Testimony from other tenants, however, disproved Mr. [Respondent]’s non-discriminatory reason. LK and BF both stated that [Respondent] did not ask to meet their children before agreeing to rent them the apartment. [Respondent] did state that he adopted this policy “about 2 years ago.” If he were credited with this statement then it is possible that LK, who moved in two years ago, was not subjected to this practice. However, BF moved in after the incident with [Complainant] (into the same apartment that [Complainant] looked at) and was not subjected to this practice. This evidence eliminates Mr. [Respondent] ’s nondiscriminatory reason and makes it plausible that [Respondent] did in fact ask to meet [Complainant]’s son because she told him that he was “special-needs” and he was concerned with his behavior, as [Complainant], alleges.

VI. Recommendation:

For the reasons stated above, it is recommended that the Maine Human Rights Commission issue the following finding:

There are Reasonable Grounds to believe that [Respondent] and [Respondent] discriminated against [Complainant], [children] on the basis of disability and association with a person with a disability by subjecting them to different terms and conditions of the rental application process.

Conciliation should be attempted in accordance with 5 M.R.S.A. § 4612(3).
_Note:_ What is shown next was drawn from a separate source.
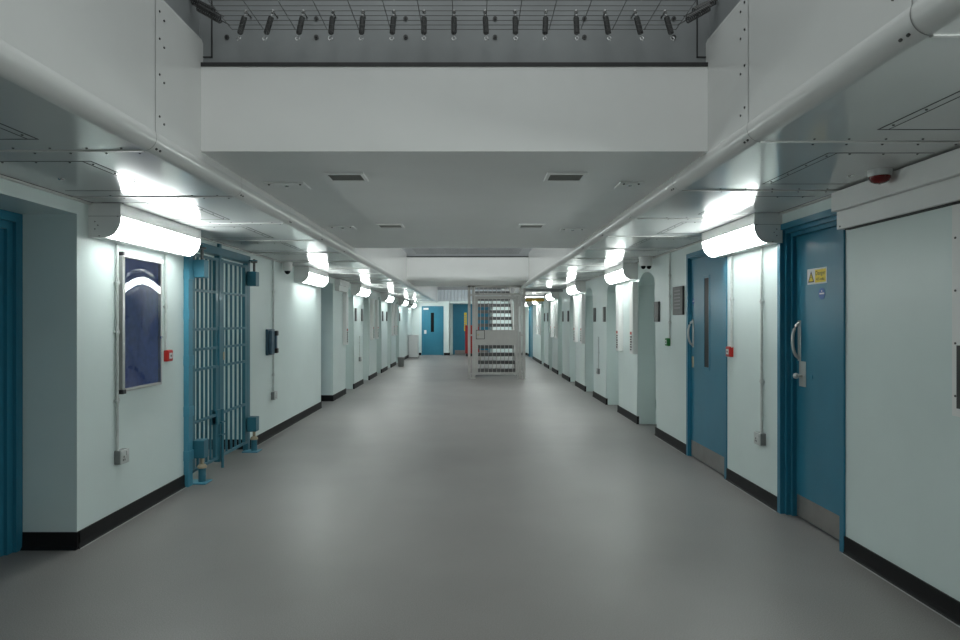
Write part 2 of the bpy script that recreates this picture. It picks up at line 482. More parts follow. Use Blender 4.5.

_______________________________ _____________________________

Patricia E. Ryan, Executive Director Angela Tizón, Investigator

The complaint is dual-filed with the U.S. Department of Housing and Urban Development, HUD No. 01-08-0514-8.

LK and BF’s statements are being credited due to the fact that they are both independent witnesses, had no knowledge of the MHRC complaint, and had no reason to fabricate their testimony.